“Jay-Z brought by the tape, the cassette tape of ‘Reasonable Doubt’ and he sat in my house, he turned the chair around, and he said ‘Doug, tell me the truth, do you think this is gonna pop?’” Doug remembered. “I played it and I went through every record and I said, ‘Yeah, this is something new. You’re getting ready to do something with this.’ He said, ‘You sure? You really sure?’ I said, 'Yeah.'"
Like Basquiat himself, Hov was never known to conform to the procedural suppositions of what breaking into the industry looked like. “[JAY-Z] didn’t come from the traditional label. He put together some money with his boys and they let it out themselves. Cause the label didn’t believe in what he had,” noted Doug. “He came to my house with Big Daddy Kane. We was in there. Kane was waiting outside.”
In a full circle moment, the beatbox virtuoso recently ran into the “Hard Knock Life” MC and the two reminisced on that meeting from nearly 30 years ago, and spoke on how the game has changed since then.

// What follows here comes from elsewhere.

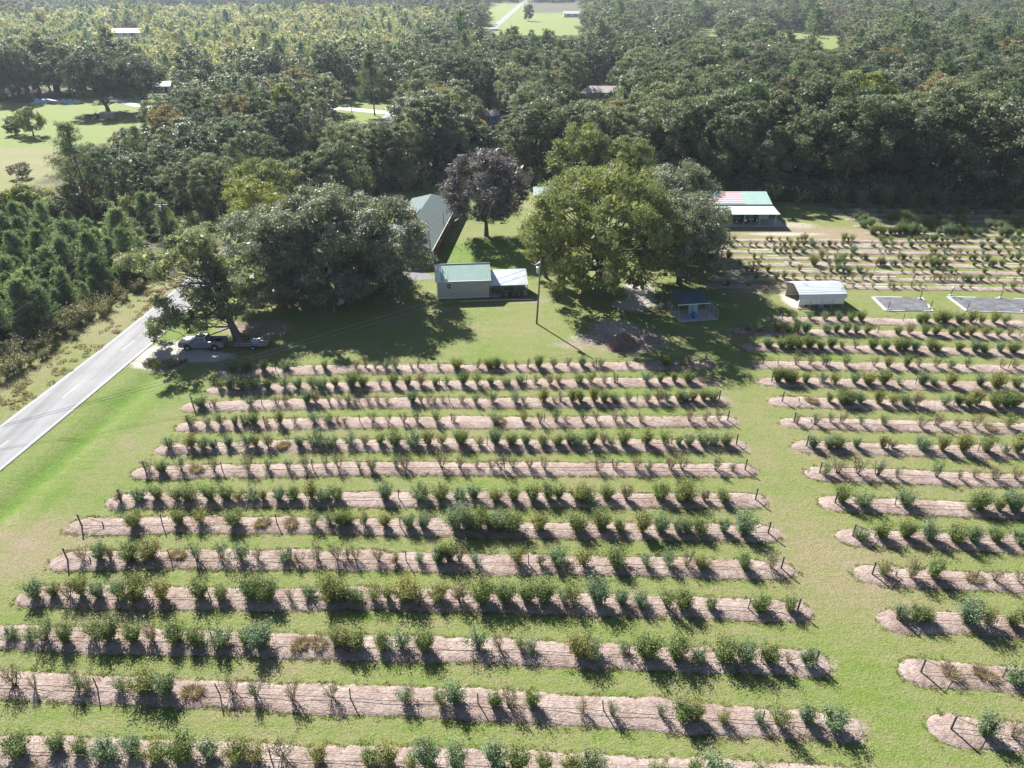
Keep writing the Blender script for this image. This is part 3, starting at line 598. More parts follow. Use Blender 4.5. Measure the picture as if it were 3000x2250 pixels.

“Not too long ago, around Grammy time, I’d seen him at the [Beyonce] show and he said, ‘I don’t know if I like Hip-Hop like I used to. It seems like it’s something different about it,’” said Doug. “I said to him, ‘you remember that time when you came by and that tape was there?’ He said ‘That’s what I’m talking about, what’s missing?’ What’s missing in it is people being honest and taking a chance, or taking responsibility in what you say. When you take responsibility you have the ability to respond.”